Exercise details >> Spot each line in the records below where the word "Blender" occurs, then copy it.
━━━━━ Supplied records ━━━━━
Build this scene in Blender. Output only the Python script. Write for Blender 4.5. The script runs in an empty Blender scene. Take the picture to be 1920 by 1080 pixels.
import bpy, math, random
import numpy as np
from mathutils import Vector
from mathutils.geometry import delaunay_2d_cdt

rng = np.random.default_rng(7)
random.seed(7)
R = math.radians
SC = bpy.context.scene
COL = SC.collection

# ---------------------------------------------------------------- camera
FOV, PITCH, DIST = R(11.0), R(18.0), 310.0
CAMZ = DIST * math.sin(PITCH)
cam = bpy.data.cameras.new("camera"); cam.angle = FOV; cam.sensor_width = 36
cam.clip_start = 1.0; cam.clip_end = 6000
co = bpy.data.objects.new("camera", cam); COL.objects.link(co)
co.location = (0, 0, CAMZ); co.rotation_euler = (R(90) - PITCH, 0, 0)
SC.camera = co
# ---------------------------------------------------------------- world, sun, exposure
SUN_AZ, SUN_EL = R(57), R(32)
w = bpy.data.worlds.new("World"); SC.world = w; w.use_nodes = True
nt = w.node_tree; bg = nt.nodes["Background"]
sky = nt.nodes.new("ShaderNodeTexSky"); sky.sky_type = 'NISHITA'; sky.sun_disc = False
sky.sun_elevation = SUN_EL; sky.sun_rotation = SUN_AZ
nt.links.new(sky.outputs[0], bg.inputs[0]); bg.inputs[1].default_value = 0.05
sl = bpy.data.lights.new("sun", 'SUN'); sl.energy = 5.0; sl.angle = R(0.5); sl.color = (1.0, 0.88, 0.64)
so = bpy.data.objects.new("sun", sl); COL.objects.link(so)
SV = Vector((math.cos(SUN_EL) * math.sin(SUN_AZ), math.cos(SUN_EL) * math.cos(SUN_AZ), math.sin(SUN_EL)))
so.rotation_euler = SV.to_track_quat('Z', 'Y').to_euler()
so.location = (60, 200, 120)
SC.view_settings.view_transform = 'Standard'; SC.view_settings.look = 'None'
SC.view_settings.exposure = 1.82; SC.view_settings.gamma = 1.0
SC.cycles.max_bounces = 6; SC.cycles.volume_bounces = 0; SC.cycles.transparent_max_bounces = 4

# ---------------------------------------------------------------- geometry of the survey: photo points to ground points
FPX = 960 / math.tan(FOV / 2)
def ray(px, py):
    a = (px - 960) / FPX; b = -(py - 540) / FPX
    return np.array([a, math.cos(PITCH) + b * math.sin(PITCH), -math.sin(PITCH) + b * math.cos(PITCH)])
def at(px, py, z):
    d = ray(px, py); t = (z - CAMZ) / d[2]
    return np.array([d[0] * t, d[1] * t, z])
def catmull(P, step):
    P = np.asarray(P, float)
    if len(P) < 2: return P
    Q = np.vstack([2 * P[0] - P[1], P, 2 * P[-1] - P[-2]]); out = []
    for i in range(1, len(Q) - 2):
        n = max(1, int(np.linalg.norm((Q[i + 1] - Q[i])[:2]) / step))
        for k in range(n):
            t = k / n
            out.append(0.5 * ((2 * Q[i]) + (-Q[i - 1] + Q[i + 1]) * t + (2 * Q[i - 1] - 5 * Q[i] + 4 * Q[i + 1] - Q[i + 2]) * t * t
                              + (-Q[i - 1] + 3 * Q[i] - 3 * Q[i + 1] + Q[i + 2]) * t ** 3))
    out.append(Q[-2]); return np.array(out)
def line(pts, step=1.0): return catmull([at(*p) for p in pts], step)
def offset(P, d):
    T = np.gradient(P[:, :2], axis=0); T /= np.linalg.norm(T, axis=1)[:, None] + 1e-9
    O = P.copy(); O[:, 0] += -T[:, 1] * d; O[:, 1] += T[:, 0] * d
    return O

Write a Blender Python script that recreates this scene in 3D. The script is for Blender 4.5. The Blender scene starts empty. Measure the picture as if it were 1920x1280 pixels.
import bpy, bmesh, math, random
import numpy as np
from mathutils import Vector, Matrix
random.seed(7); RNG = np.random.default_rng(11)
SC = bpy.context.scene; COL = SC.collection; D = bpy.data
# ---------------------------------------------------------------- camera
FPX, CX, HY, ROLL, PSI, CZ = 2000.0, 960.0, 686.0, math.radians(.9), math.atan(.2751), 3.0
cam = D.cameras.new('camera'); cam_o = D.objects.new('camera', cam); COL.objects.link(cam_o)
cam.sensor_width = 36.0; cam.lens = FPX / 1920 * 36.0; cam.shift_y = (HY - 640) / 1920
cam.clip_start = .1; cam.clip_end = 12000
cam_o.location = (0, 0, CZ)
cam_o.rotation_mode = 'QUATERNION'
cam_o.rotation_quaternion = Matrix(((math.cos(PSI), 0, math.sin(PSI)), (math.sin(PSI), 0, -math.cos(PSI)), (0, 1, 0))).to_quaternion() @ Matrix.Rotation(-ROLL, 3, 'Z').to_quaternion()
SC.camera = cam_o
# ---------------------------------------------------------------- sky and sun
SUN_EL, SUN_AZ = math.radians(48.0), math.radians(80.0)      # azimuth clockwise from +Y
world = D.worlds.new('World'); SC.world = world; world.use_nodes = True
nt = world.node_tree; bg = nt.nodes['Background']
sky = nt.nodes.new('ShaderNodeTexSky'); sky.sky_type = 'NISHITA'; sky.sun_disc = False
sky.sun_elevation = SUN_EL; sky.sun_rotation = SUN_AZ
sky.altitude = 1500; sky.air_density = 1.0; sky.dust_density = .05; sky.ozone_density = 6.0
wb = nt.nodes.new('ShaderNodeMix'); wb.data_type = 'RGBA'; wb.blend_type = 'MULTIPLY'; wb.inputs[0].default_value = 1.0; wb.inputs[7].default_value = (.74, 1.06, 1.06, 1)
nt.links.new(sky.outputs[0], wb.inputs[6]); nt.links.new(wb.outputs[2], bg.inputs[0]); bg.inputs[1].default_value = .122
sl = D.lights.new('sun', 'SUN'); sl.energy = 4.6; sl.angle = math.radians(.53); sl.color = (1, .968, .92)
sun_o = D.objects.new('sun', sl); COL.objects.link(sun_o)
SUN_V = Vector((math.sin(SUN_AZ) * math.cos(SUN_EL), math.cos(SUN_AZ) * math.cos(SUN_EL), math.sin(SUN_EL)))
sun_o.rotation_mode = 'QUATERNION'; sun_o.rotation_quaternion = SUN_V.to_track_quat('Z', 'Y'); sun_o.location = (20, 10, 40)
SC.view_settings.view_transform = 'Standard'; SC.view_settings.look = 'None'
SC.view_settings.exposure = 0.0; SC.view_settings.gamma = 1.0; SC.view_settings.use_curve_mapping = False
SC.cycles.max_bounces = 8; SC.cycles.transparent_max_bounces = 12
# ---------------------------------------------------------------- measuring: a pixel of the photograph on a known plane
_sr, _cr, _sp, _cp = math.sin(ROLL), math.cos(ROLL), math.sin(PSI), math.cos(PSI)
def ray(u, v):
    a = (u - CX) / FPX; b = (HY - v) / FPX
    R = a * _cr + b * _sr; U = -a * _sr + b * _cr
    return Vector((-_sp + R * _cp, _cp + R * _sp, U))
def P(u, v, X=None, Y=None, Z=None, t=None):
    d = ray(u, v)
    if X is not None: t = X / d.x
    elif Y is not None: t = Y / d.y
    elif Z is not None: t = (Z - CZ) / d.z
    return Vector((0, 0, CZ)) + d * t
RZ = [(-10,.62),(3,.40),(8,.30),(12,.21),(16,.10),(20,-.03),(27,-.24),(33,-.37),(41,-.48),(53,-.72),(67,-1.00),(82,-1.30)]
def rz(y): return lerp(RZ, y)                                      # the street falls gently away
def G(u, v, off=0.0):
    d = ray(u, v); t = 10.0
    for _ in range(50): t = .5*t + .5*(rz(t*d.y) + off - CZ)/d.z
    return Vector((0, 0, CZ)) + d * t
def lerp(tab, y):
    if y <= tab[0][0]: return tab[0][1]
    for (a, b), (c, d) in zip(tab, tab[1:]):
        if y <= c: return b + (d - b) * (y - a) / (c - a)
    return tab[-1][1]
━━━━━
Complete output >>
Build this scene in Blender. Output only the Python script. Write for Blender 4.5. The script runs in an empty Blender scene. Take the picture to be 1920 by 1080 pixels.
Write a Blender Python script that recreates this scene in 3D. The script is for Blender 4.5. The Blender scene starts empty. Measure the picture as if it were 1920x1280 pixels.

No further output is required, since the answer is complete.